Beaucoup d'incertitude
Beaucoup d'incertitude
Évidemment, il y a beaucoup d'incertitude dans le modèle. Tant à la baisse qu'à la hausse.
Dans un scénario où les cibles de la direction sont atteintes, il est possible que le multiple actuel (11) hausse un peu. Il est aussi fort possible, étant donné l'amélioration des flux de trésorerie, que la dette soit à ce moment nettement moindre que ce que l'on suppose. Ces deux facteurs pourraient donner plus d'élan encore au titre.
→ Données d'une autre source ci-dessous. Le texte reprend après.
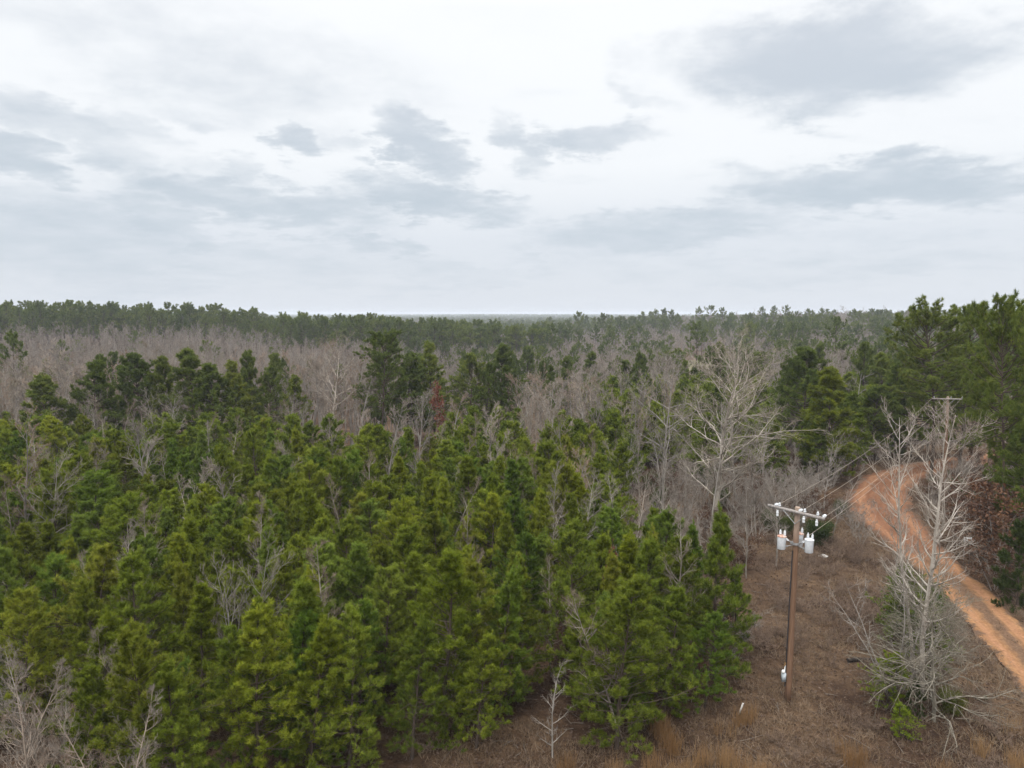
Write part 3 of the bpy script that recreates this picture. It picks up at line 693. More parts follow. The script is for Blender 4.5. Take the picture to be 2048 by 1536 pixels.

Inversement, il se peut que certains projets ne fonctionnent pas comme prévu. Le CSeries est le meilleur exemple.
Il faut dans un premier temps qu'il vole (ce que l'on devrait savoir vers la fin juin).
Il faut surtout ensuite qu'il vole bien, et honore ses promesses: une économie de 15% sur les coûts d'exploitation, une meilleur efficacité-carburant de l'ordre de 20%, des réductions d'émission pouvant atteindre 20% des émissions de CO2 et une empreinte sonore quatre fois moindre.
Ne pas être à la hauteur des promesses risquerait d'assécher les commandes et entraînerait vraisemblablement des investissements supplémentaires visant à corriger la situation. Le risque d'un échec financier n'est pas à négliger.
Notre évaluation présume aussi que Bombardier n'aura pas trop à renflouer ses régimes de retraite. Il faudra pour cela une remontée des taux d'intérêt. Et vraisemblablement quelques concessions des employés, comme le suggère le rapport D'Amours.
Bref, il y a pas mal de potentiel, mais également pas mal de risque.
À chacun de décider s'il est de l'embarquement.